Quelques jours avant l’assemblée générale du 24 mai, CMA CGM, troisième armateur mondial, annonçait son entrée au capital d’Air France-KLM, doublée d’un partenariat exclusif de dix ans dans l’activité cargo. En février, Benjamin Smith n’avait pas caché qu’après avoir levé 1 milliard d’euros l’an passé, il aurait à nouveau besoin de renforcer ses fonds propres. Pour un montant estimé « jusqu’à 4 milliards d’euros », en mixant appel aux actionnaires et émissions d’obligations. L’arrivée du géant des mers « fait coup double, juge Yan Derocles, analyste chez Oddo BHF. Cela relâche la pression du côté des actionnaires et renforce les opportunités commerciales dans le cargo ». Peu habitué à être en position minoritaire dans les affaires, « c’est Rodolphe Saadé qui a voulu adosser ce partenariat commercial à une prise de participation capitalistique, afin de réellement peser », raconte un proche de l’armateur. Le patron du groupe familial tient également à siéger personnellement au conseil d’administration d’Air France-KLM.

Nouveau champion mondial

Les choses pourraient aller plus vite sur le plan commercial. Avec CMA CGM, le transporteur français pourra créer un nouveau champion mondial du fret aérien dont l’activité a explosé pendant la pandémie. Les nouveaux modes de consommation sur Internet bouleversent les besoins de transport. « En Europe, nous serons le numéro un et le numéro quatre dans le monde en termes de réseau et de capacités », se réjouit l’entourage de Rodolphe Saadé.

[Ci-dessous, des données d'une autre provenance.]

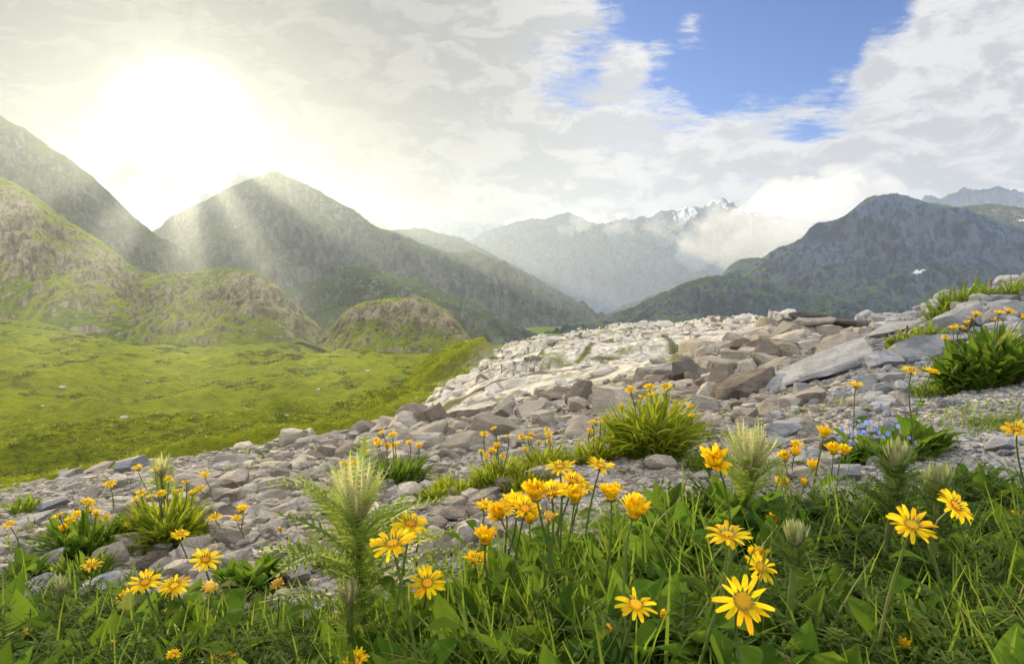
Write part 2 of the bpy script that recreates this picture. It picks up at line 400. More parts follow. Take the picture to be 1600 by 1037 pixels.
def gz(x, y, detail=True):
    x = np.asarray(x, float); y = np.asarray(y, float)
    r, az = polar(x, y); d = np.maximum(r * np.cos(az), .9); d = np.minimum(d, 2975)
    z = -base_t(np.tan(az), d) * d
    if detail:
        g, l, v, out, dd, u = zones(x, y)
        near = (1 - out)
        z = z + near * (fbm(x * 1.1, y * 1.1, 0, 4) * .05 * np.clip(dd / 3, .4, 2.0) + fbm(x * 9, y * 9, 3, 2) * .008)
        mead = g * sstep(12, 60, dd) * (1 - v)
        z = z + mead * (fbm(x * .012, y * .012, 1, 3) * 8.0 + fbm(x * .045, y * .045, 4, 4) * 3.4 + np.abs(fbm(x * .22, y * .22, 8, 4)) * .9 + np.abs(fbm(x * .8, y * .8, 18, 3)) * .35)
        lf = l * np.clip(dd / 60, .18, 1.0)
        z = z + lf * (blocks(x + fbm(x*.2,y*.2,1,2)*2.5, y + fbm(x*.2,y*.2,8,2)*2, 10, 1) * 1.5 + blocks(x + fbm(x*.5,y*.5,5,2)*.8, y + fbm(x*.5,y*.5,2,2)*.8, 3.6, 2) * 1.0 + ridged(x * .12 + y * .05, y * .2, 6, 4) * .8 + fbm(x * .9, y * .9, 6, 5) * .16)
        z = z + v * fbm(x * .006, y * .006, 2, 5) * 8 * sstep(300, 1200, dd)
        z = z + sstep(2750, 2900, dd) * 5
    return z

az1 = np.radians(np.arange(-44, 44.001, .1)); az2 = np.radians(np.concatenate([np.arange(47, 181, 4.0)]))
AZ = np.concatenate([-az2[::-1], az1, az2]); RR = np.exp(np.linspace(math.log(.3), math.log(2975), 820))
_r, _a = np.meshgrid(RR, AZ, indexing='ij')
GX, GY = _r * np.sin(_a), _r * np.cos(_a)
GZ = gz(GX, GY)
g_, l_, v_, *_rest = zones(GX, GY)
GV = np.concatenate([np.stack([GX, GY, GZ], -1).reshape(-1, 3), [[0, 0, float(GZ[0].mean())]]])
zone = np.stack([g_, l_, v_], -1).reshape(-1, 3); zone = np.concatenate([zone, [[0, 0, 0]]])
gf = grid_faces(len(RR), len(AZ))
nA = len(AZ); jj = np.arange(nA - 1)
cap = np.stack([np.full(nA - 1, len(GV) - 1), jj, jj + 1], -1)
seam = np.array([[(i) * nA + nA - 1, (i + 1) * nA + nA - 1, (i + 1) * nA, i * nA] for i in range(len(RR) - 1)])
ground = mk('ground', GV, [gf, seam, cap], M['ground'], True, None, {'zone': zone})
tag(ground, kind='structure')
del GV, zone, gf, _r, _a

def hit(u, v, dmin=.7, dmax=400):
    """first ground point under photo position (u, v)"""
    ds = np.exp(np.linspace(math.log(dmin), math.log(dmax), 500)); p = P(u, v, ds)
    b = p[:, 2] < gz(p[:, 0], p[:, 1], False)
    i = int(np.argmax(b)) if b.any() else len(ds) - 1
    q = p[i].copy(); q[2] = float(gz(q[0], q[1])); return q, float(ds[i])

# ------------------------------------------------------------------ hills and mountains
def massif(name, crest, toe, back, amp, wl, ns, nt, mat, prof=1.0, seed=0, jag=.12, gully=1.0, df=1.0, cliff=None, snow=None, nb=None, profile=None, bk=.3):
    c = np.array(crest, float); t_ = np.array(toe, float)
    if c[:, 2].max() > 1500:                 # the distant mountains
        amp *= 1.35; bk = .16
        k_ = FS * df; c[:, 2] *= k_; t_[:, 2] *= k_; back *= k_; amp *= k_; wl *= k_
    u = np.linspace(c[0, 0], c[-1, 0], ns)
    C = P(u, np.interp(u, c[:, 0], c[:, 1]), np.interp(u, c[:, 0], c[:, 2]))
    T = P(u, np.interp(u, t_[:, 0], t_[:, 1]), np.interp(u, t_[:, 0], t_[:, 2]))
    out = C[:, :2] / np.linalg.norm(C[:, :2], axis=1)[:, None]
    zb = T[:, 2] - 10
    nb = nb or nt // 4
    tf = np.linspace(-.12, 1, nt); tb = np.linspace(0, 1, nb + 1)[1:]
    tp = np.clip(tf, 0, 1)
    X = np.empty((ns, nt + nb, 3)); 
    X[:, :nt, :2] = T[:, None, :2] + (C - T)[:, None, :2] * tf[None, :, None]
    X[:, :nt, 2] = T[:, None, 2] + (C - T)[:, None, 2] * np.where(tf < 0, tf, tp ** prof if profile is None else np.interp(tp, *profile))[None]
    X[:, nt:, :2] = C[:, None, :2] + out[:, None] * (back * tb)[None, :, None]
    X[:, nt:, 2] = C[:, None, 2] + (zb - C[:, 2])[:, None] * (tb ** 1.3)[None]
    tt = np.concatenate([tp, np.ones(nb)])
    w = np.concatenate([np.sin(np.pi * np.clip(tf, 0, 1)) ** .6, np.zeros(nb)])[None]
    x, y, z = X[..., 0] / wl, X[..., 1] / wl, X[..., 2] / wl
    warp = fbm(x * .7, y * .7, z * .7 + seed, 3) * .5
    n = ridged(x + warp + seed, y + seed * 3, z * .45 * gully, 7, .56) + .5 * fbm(x * 3, y * 3, z * 2 + seed, 6, .6)
    blk = ridged(x * 5 + seed, y * 5, z * 3, 4, .6)
    wj = np.concatenate([np.exp(-((1 - tf) / .12) ** 2), np.exp(-(tb / .3) ** 2)])[None]
    off = amp * (n * w + bk * blk * (w + .3 * wj))
    X[..., :2] -= out[:, None] * (off * .75)[..., None]
    X[..., 2] += off * .45 + wj * amp * jag * (fbm(x * 4 + 5, y * 4, seed, 4) + .6 * fbm(x * 14, y * 14, seed, 3))
    zn = np.zeros((ns, nt + nb, 3))
    if cliff is not None: zn[..., 0] = cliff(u[:, None], tt[None, :])
    if snow is not None: zn[..., 1] = snow(u[:, None], tt[None, :], X)
    o = mk(name, X.reshape(-1, 3), grid_faces(ns, nt + nb), mat, True, None, {'zone': zn.reshape(-1, 3)})
    return tag(o, kind='structure')

def band(x, a, b, s): return sstep(a - s, a + s, x) * (1 - sstep(b - s, b + s, x))
MX = np.array([1, 1, MS])
FS = .5
# near hills round the meadow
massif('hill', MX * np.array([(-420,225,450),(-200,235,440),(-60,255,425),(0,277,410),(28,288,405),(62,312,400),(105,345,395),(150,372,390),(190,402,385),(218,425,380),(262,436,372),(330,470,350),(390,520,330)]),
       MX * np.array([(-420,500,330),(0,510,300),(130,548,280),(250,552,280),(390,545,295)]), 400, 22, 95, 330, 150, M['hill'], .82, 1, .10, .8,
       cliff=lambda u, t: .55 * band(u, -80, 62, 30) * band(t, .22, .85, .12) + .36 * band(u, 90, 230, 40) * band(t, .35, .95, .1))
massif('hill', MX * np.array([(170,470,345),(215,440,345),(262,428,342),(315,424,338),(350,420,332),(392,424,322),(422,437,316),(445,458,310),(470,483,305),(492,505,300),(530,545,290)]),
       MX * np.array([(170,560,275),(300,556,270),(350,558,268),(410,530,275),(470,528,285),(530,552,280)]), 270, 15, 60, 300, 130, M['hill'], .7, 5, .12, .6,
       cliff=lambda u, t: 0.5 * band(u, 350, 500, 25) * band(t, .3, .93, .08))
massif('knoll', MX * np.array([(498,530,275),(518,512,272),(532,492,270),(560,475,268),(600,468,266),(632,466,264),(652,462,262),(680,474,260),(704,490,256),(722,512,252),(738,535,246),(760,556,238)]),
       MX * np.array([(498,540,245),(560,560,228),(640,578,218),(700,582,216),(760,566,220)]), 200, 10.5, 42, 300, 130, M['hill'], .6, 9, .16, .6,
       cliff=lambda u, t: 0.5 * band(u, 535, 735, 15) * band(t, .45, .93, .07))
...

Insatiable, l’armateur marseillais, qui a doublé de taille depuis 2017, s’est lancé seulement l’an dernier dans les vols cargo, avec deux avions. Basé à Roissy-CDG, le nouvel ensemble alignera, dès sa création, une flotte de 10 avions tout cargo qui montera, avec les commandes en cours, à 22 appareils en 2028. Sans compter l’utilisation des soutes des 160 avions long-courriers d’Air France et KLM, incluse dans l’accord. De quoi être bien armé dans un marché où les tarifs, selon Iata (L’Association du transport aérien international), ont flambé de 150% depuis 2019.